Address DPI directly. If your DPI is below the benchmark, explain why. Legitimate reasons include portfolio companies that are growing rapidly and not yet ready for exit, or a deliberate hold strategy to maximize value. Vague answers about “unrealized upside” will not satisfy experienced LPs.
For help identifying which LPs are actively re-allocating to your strategy and vintage, our LP database covers allocation mandates and recent commitment activity across thousands of institutional investors.
Frequently Asked Questions
What is a good IRR for a private equity fund?
A good net IRR for a buyout fund is generally 15-20%, which places it in the top-quartile range according to Cambridge Associates benchmarks. Top-decile funds achieve 25%+ net IRR. The median US buyout fund has historically delivered approximately 13-15% net IRR over 10-year horizons. Context matters: a 15% IRR in a challenging vintage year (2007-2008) is more impressive than 15% in a tailwind vintage (2010-2012).
What benchmarks do LPs use to evaluate PE funds?
The most widely used PE benchmarks come from Cambridge Associates, Burgiss, and Preqin. LPs typically compare fund IRR, TVPI, and DPI against the relevant strategy benchmark (buyout, growth, venture) for the same vintage year. Many LPs also calculate Public Market Equivalent (PME) to compare PE returns against what they would have earned in public equities.
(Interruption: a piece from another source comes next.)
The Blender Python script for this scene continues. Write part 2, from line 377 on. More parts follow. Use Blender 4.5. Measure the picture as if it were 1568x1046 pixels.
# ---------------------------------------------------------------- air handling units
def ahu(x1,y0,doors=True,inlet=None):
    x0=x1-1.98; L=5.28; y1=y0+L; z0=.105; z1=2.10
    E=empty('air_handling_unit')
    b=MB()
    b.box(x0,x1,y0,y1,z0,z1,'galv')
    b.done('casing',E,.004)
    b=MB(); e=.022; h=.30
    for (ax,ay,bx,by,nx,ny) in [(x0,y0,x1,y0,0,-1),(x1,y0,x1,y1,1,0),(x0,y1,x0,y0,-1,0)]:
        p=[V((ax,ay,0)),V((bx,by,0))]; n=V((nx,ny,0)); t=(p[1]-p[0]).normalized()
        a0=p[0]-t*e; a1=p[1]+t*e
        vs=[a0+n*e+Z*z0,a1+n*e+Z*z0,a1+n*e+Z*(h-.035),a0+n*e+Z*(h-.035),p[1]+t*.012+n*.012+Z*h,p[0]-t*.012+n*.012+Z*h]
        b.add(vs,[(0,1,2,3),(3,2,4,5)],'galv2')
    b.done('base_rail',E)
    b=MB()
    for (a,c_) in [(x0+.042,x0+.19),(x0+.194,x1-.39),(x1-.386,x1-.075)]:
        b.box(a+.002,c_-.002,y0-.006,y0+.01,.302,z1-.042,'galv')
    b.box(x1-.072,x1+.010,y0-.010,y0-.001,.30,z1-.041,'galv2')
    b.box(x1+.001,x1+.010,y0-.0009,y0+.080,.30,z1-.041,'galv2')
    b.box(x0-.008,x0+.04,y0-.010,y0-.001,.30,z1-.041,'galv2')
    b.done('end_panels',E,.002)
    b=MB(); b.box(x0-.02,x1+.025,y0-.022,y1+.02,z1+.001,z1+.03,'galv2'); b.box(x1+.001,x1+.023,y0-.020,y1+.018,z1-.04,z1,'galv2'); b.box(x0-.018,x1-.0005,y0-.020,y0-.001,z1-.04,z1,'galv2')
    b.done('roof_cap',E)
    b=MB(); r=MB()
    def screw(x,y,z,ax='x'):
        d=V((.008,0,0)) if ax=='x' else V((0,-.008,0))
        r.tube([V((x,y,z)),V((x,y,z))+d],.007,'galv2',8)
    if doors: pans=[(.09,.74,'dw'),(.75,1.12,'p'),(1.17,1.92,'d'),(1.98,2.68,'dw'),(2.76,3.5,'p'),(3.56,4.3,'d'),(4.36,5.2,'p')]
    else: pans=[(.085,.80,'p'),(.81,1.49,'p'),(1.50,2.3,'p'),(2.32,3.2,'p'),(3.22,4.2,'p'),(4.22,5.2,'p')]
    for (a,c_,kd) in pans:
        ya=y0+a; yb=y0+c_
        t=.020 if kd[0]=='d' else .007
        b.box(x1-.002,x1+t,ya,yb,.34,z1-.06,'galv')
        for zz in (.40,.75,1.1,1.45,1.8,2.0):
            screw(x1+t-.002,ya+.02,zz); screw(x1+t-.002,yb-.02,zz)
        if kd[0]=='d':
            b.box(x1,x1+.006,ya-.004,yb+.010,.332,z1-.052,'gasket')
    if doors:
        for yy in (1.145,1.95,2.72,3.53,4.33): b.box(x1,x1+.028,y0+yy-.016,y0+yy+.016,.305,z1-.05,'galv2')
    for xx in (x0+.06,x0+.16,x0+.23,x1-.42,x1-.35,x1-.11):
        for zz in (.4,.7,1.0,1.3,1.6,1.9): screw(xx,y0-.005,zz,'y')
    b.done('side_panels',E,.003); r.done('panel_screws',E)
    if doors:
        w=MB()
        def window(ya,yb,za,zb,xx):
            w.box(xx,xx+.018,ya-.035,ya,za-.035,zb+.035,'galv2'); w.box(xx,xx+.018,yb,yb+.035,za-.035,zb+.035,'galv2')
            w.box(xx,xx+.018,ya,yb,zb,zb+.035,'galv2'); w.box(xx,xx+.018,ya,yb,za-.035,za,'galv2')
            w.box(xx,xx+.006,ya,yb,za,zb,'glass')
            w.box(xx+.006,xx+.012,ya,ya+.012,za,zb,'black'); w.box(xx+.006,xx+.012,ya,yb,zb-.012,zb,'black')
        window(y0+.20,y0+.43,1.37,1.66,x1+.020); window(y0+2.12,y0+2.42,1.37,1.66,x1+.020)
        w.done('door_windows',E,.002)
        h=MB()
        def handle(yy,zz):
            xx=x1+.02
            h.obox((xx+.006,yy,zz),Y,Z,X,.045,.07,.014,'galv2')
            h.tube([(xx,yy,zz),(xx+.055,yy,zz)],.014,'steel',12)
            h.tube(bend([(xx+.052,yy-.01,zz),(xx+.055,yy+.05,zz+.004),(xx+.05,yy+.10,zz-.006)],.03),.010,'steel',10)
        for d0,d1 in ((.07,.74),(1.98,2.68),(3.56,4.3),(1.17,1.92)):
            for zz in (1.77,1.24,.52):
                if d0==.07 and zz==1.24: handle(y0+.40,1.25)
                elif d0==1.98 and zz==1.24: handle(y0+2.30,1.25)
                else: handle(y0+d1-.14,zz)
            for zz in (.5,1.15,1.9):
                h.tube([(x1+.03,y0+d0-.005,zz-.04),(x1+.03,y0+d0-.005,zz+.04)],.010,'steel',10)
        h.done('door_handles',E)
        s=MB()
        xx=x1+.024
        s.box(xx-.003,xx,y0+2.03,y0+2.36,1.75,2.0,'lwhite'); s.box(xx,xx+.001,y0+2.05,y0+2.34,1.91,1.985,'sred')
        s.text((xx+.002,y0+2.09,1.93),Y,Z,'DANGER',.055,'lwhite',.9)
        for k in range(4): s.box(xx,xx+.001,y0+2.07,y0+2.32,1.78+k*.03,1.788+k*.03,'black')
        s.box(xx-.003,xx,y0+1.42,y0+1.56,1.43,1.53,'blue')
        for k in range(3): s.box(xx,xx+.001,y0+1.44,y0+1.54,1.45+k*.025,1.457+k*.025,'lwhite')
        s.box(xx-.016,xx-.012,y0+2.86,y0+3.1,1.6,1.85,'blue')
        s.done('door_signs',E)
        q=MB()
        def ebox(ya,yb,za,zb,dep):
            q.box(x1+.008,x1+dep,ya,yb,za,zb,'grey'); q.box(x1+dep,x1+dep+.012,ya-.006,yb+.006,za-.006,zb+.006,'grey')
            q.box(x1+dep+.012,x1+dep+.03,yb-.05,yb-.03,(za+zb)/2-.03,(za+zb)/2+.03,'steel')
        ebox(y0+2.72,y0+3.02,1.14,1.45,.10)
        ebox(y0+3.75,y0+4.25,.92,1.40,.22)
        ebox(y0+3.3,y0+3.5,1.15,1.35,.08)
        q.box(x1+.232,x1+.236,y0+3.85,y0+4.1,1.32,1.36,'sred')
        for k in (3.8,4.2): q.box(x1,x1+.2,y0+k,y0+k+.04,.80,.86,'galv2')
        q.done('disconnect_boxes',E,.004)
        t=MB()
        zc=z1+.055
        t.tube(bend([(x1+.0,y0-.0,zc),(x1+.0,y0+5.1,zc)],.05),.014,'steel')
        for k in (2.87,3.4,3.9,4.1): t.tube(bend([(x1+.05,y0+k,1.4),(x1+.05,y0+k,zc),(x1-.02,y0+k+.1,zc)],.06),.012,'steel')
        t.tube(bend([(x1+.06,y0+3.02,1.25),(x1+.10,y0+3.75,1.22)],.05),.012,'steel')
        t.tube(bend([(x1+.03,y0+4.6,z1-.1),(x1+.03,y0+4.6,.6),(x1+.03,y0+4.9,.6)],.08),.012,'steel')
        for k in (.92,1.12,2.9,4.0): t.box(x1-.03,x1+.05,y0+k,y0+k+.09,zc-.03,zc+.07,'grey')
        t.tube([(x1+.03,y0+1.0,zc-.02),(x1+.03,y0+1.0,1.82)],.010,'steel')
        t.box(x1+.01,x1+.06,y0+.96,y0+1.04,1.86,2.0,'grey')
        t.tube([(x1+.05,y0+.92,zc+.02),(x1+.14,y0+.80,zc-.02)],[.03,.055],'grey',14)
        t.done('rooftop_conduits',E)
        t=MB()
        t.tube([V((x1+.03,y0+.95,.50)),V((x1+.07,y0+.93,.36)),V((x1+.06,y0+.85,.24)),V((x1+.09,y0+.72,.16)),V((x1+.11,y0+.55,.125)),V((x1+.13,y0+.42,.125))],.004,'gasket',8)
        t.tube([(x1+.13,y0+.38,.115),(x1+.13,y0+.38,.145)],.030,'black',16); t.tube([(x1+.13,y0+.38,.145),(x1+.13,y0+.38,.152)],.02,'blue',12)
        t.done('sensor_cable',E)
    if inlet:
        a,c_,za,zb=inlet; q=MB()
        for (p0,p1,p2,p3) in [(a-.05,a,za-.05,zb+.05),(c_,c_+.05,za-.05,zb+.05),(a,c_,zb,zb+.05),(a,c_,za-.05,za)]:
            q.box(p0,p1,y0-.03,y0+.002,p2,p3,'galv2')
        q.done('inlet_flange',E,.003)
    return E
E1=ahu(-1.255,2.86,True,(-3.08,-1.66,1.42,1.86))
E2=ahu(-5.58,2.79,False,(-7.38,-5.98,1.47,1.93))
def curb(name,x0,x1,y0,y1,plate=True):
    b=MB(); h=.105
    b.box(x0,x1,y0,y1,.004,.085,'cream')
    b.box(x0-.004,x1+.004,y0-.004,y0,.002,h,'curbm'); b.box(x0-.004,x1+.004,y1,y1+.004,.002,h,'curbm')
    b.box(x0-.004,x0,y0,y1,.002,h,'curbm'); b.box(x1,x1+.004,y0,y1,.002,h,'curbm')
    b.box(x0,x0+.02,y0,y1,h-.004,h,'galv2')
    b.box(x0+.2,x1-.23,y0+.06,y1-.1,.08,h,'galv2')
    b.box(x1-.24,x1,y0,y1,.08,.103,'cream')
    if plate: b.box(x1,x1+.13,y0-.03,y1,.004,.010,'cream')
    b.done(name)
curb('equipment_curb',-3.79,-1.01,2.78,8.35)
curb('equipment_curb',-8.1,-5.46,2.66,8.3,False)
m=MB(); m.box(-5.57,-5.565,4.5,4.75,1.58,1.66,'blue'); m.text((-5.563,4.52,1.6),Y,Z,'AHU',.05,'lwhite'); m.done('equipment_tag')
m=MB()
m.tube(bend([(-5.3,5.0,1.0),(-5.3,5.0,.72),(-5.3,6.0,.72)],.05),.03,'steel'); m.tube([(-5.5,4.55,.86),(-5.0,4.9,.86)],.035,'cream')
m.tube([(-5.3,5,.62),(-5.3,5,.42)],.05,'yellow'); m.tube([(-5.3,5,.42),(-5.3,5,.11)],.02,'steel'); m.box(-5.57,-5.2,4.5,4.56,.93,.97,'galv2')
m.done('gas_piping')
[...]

Increasingly, LPs compare across GPs they've invested with rather than relying solely on third-party benchmarks.
How are private equity benchmarks calculated?
PE benchmark providers aggregate performance data from thousands of funds. Cambridge Associates uses a pooled IRR methodology that treats all constituent funds as a single portfolio, weighting larger funds more heavily. Burgiss uses a similar approach with its Private iQ database. Both are net-of-fees benchmarks. It is important to compare like-for-like: buyout funds against buyout benchmarks, growth equity against growth benchmarks, and within the same vintage year.